Durante o encontro, o deputado Raul Marcelo (PSOL) defendeu um novo modelo de financiamento das universidades, a partir da taxação de 30% na transmissão de heranças acima de R$ 1 milhão. A deputada Beth Sahão (PT) contou que o Governo do Estado de São Paulo faz alta renúncia de ICMS em benefício de empresas privadas.
“O governo não quer negociar”
João Palma Filho completa: o Governo do Estado de São Paulo não quer dialogar com as universidades. Segundo ele, o Cruesp, também em 2014, enviou diversos ofícios ao governador mostrando a situação orçamentária das universidades públicas paulistas, mas não recebeu respostas. “A bola da vez está com o governo”, dispara. “O governo deve ter sua palavra em relação ao funcionamento da universidades. Não é porque elas têm autonomia que o governo deve largar sua autoridade. Autonomia não é soberania.”
Ele ainda diz que que todos os governadores que sucederam Orestes Quércia não têm se envolvido nas dificuldades das universidades públicas, resistindo em aumentar os repasses ou incluir outros impostos na transferência fixa.

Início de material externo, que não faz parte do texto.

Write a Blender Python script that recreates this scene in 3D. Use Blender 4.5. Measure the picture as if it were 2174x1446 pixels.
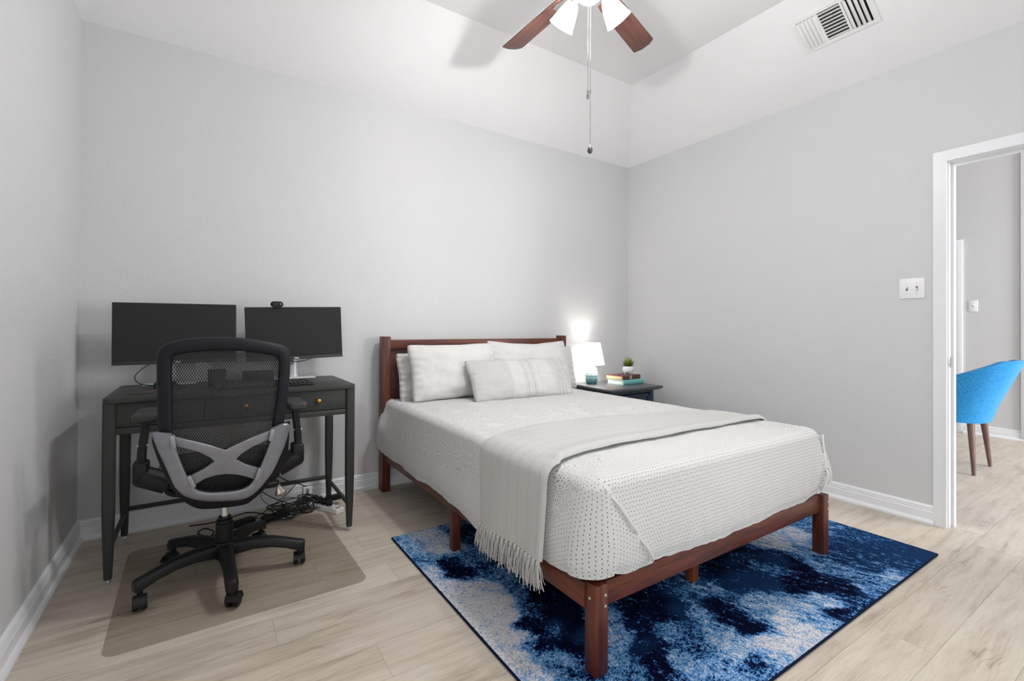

Para que o ensino superior público se expanda daqui para frente, o contato entre universidade e governo precisa mudar. “Não é só o Geraldo Alckmin. Há vinte e sete anos os governos de São Paulo têm lavado as mãos em relação à educação superior. Não tem mais espaço para continuar assim”, conta.
Em busca de um parecer, a reportagem não obteve retorno da assessoria de imprensa do Governo do Estado de São Paulo.